As Only Real, hip-popper Niall Galvin stays true to his ‘rep real’ insignia.


East versus West: perhaps a tired dichotomy but alive and well all the same. Certainly in our capital city. “I wouldn’t want to fuck with any of those East London rappers; they are a lot more hard-core than I am. I’m just so proud to be from West London and I want to make sure everyone knows that.” Niall Galvin is comfortable in his surroundings. Stool-bound in a Kensington pub, he’s a sharp dart that’s self-aware and bristling in confidence. “This part of London shaped me so I want people to know who I am,” continues Niall. “There is no bad blood with the East though really.”

The 21 year old has arrived fresh faced, untouched and, in his words, “repping real”. Growing up on the right side of the tracks may come with certain snobby preconceptions, but in Niall’s case it makes for good manners too. There is no point in worrying about any kind of stigma,” he says, “what can you do? Most people get what I am pretty quickly and that I’m being honest – it’s quite hard to hate on it.”

What Niall is doing is Only Real – sun soaked trop-pop and hazy tales of yesteryear that send you a million miles from winter’s door. Tracks like ‘Cinnamon Toast’ and ‘Cadillac Girl’ emerged in the summer sun, fast and loose with playful lyrics and a seductive drawl. But there is more to Niall than meets the eye. “Those two tracks are quite relaxed by coincidence, really,” he’s say. “I have the party tunes too, and I have some more aggressive material. People are hearing these songs and forming opinions already. I think of myself as something new, something nobody has ever seen before.'”

Cocksure perhaps, but is it really original (pirate) material? Artists like The Streets, Jamie T and, more recently, King Krule skip to the same beat as Only Real; naturally, Niall takes this suggestion with a pinch not a punch. “I understand why people say that,” he says, “we are all young… well, we all were young! That’s not an insult to them, that’s just how it is. Jamie T was my age when he was doing that and I think he is great. I don’t think that I particularly sound like them all to be honest, but they’re excellent musicians. With my knowledge of my own music and what I know is coming around the corner, I think people will soon understand that I’m my own artist if they haven’t been thinking that already.”

New double A single ‘Backstreet Kissers’/’Blood Carpet’ should provide some guidance. More upbeat than Only Real’s initial tracks that surfaced, but retaining all of his delightful languor and piercing lyrical turns, this debut release is as fresh as Niall’s face and out at the end of January. We’ve been wanting to talk to Only Real about it since the middle of last year. “Yeah, it has been pushed back a bit as we wanted to get it right… also, I demanded a tiger was present at the signing so that took a while to come through.”

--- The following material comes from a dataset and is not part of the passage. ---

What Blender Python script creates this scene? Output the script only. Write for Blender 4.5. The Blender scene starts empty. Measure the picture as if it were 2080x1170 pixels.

‘Backstreet Kissers”s lolloping groove caught the ears of The Shoes who personally got in touch. “They just reached out to me on Twitter, which was really cool, so they will be doing a remix of the track and it’s going to be so heavy.” Niall is still slightly flabbergasted at the hook up. The wonders of the web never cease to amaze. “If I wasn’t looking at shit on the Internet I don’t know what I’d be doing,” he says. “I spend a lot of time in front of a screen.”

Niall’s yearlong project has become that shit on the Internet, the video for ‘Backstreet Kissers’ already rocketing up the hit count. Only Real is turning into a virtual sensation, and like it or not he’s swept up in the dustpan with other blog friendly hip hop and R&B types. Isn’t it all a bit 2012, though? “Nah, I want to make my own movement,” he says. “This has happened organically, as cheesy as it sounds. I listen to a lot of rap music but I listen to a lot of rock music too. I love hip-hop, both golden era and modern. What I do is just me, though, and what you see is just me.”

Only Real might well be just Niall, but live is a different story, with a merry band of whippersnappers joining him onstage. Well, some friends with instruments have. “It’s been cool because they are all my age, they all seem to get what I do and they understand Only Real.” So Niall’s accepted by his band-mates and he accepted himself a long time ago, so surely it’s time everybody else did the same. “That’s up to the people, isn’t it, but I don’t mind. I don’t know what’s next but I’m definitely on for bigger things.”